Em relatório da CGU de 2014 sobre a Federal de São Carlos (Ufscar), a auditoria indica ao menos 13 professores que aparecem como sócios ou gerentes de instituições privadas e outros 16 docentes com indícios de quebra de contrato. Nos dois casos, os auditores apontam que faltam mecanismos internos de fiscalização eficientes para evitar esse tipo de situação.
Quando há vínculos de emprego do docente com outra empresa ou com empresa própria é mais fácil de mapear a irregularidade.

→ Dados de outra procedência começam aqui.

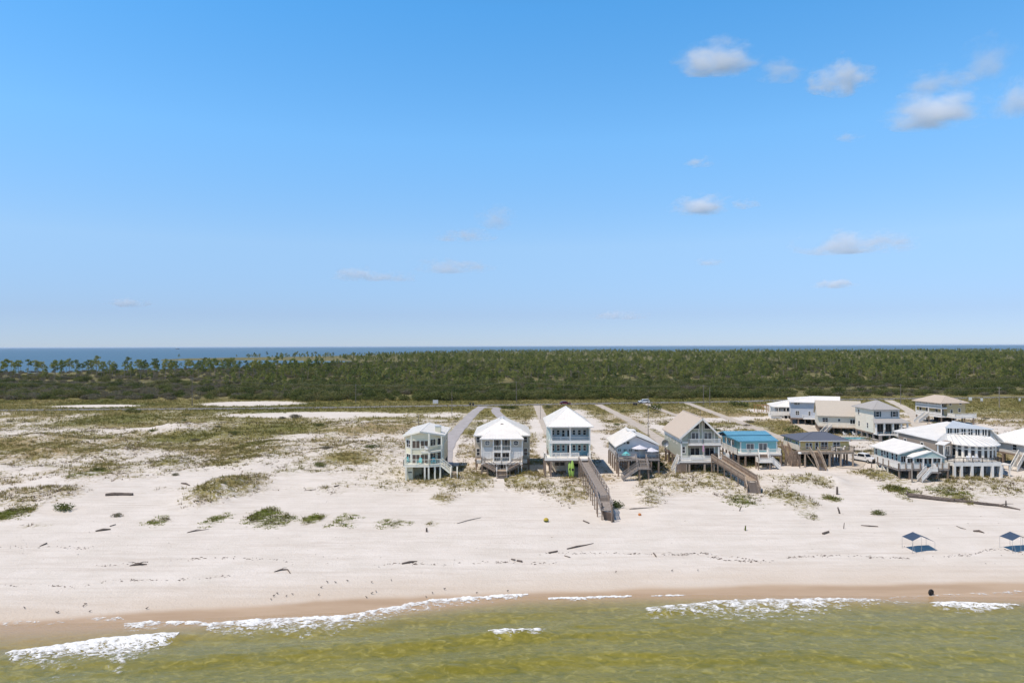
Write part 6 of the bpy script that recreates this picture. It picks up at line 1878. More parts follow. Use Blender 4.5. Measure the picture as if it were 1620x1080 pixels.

As incongruências são apontadas para a instituição federal, que é responsável por verificar a irregularidade e punir o profissional, caso ela se comprove.
Morosidade no processo
Um dos problemas relatados em diversos relatórios do órgão federal de fiscalização é a fragilidade da fiscalização e a demora para a apuração dos casos em que há indícios de corrupção.
A UFPB recebeu ainda em 2013 uma lista com 102 casos de professores submetidos ao regime de dedicação exclusiva com indícios de exercício de outras atividades remuneradas. A auditoria da CGU de 2014 indica a morosidade dos processos, que ainda não tinham respostas em meados do ano passado.
Após elencar os problemas, o relatório conclui “que os procedimentos de apuração dos casos de potenciais acúmulos de cargos e de exercício de atividades incompatíveis com o regime de trabalho dos servidores da UFPB são extremamente precários e morosos, havendo a necessidade urgente de reestruturação da equipe responsável.”
Procuradores e professores ouvidos pela reportagem dizem que por vezes faltam métodos de controle, pessoal e interesse dos servidores na fiscalização de colegas.